Being Self Taught vs. Taking Lessons

It’s amazing how many brilliant, self taught guitarists there are out there.  From Andrés Segovia to Jimmy Page, it seems that consistently, the innovators are the ones who didn’t take guitar lessons.  The ones who did something new and different, and went on to great success.  They may have had a couple of months of lessons in the beginning when they learned some basic chords and the like.  Or they had friends and family show them a few things.  But you don’t go from that to playing the solo in Heartbreaker without spending a lot of time figuring stuff out on your own.

So with that being the case, it begs the question: why take guitar lessons?  Or put another way, if you’re just as likely to be a trailblazer whether or not you take lessons, what’s the use in studying with a teacher or going to a music school like Berklee College of Music?  Obviously I’m overstating the insignificance of lessons.  From where I stand, even though I had a strong musical background before taking guitar lessons, I really, really needed them.  There’s just no way I would have ever gotten to the level I did without teachers helping me out and showing the way. 

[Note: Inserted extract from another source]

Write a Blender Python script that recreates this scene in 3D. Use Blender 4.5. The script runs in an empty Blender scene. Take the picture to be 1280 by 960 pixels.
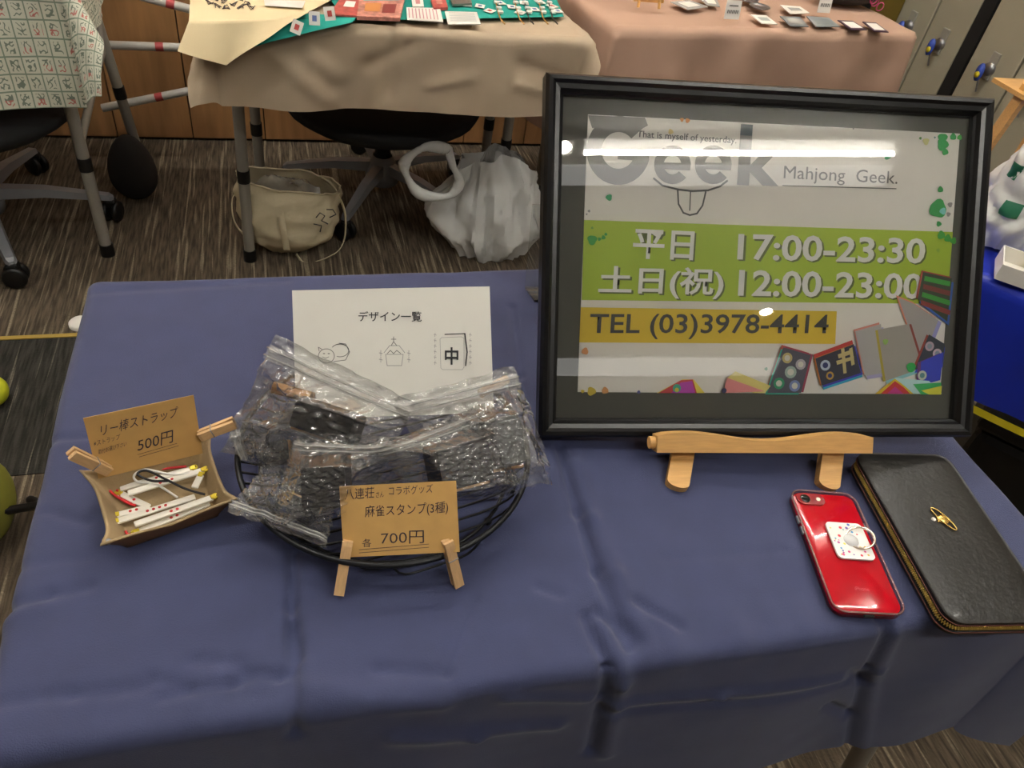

But on the flip side, having a teacher or going to college to study music can put you in an environment that limits you creatively.  When you’re at a music school, everyone gets the same education.  From a music schools point of view, it’s more fair that way, and everyone is on equal ground.  It’s one of the ironies of music education however.  In any creative field, whether it’s music or art or anything else, you’ll stand out more if you’re unique.  And that’s a good thing.  There already is a Dave Matthews; we don’t need another (nothing against Dave!).  Not that anyone forces you to sound a certain way, but when you all have the same teachers, the same courses, and the same graduation requirements, there’s more of a chance you’re all going to sound the same, or at least similar.  

Self taught guitarists make their own discoveries.   They don’t hold themselves to a set curriculum.  Sure, they’re listening to recordings of others and figuring out guitar licks, but it seems that they often go beyond their influences and forge their own style.

Teachers, however, can help speed things up for a student.  What might take you months to figure out on your own, may only take a few weeks to get down working with a teacher.  A teacher can point out mistakes you’re making, show you a better fingering for how to play something, and encourage you when the going gets tough.  They can give you material to learn that you may not have been aware of, broadening your horizons. 

Everyone works to find his or her own way when it comes to learning guitar.  In the end though,  it doesn’t matter how you learn, as long as you get to where you want to be.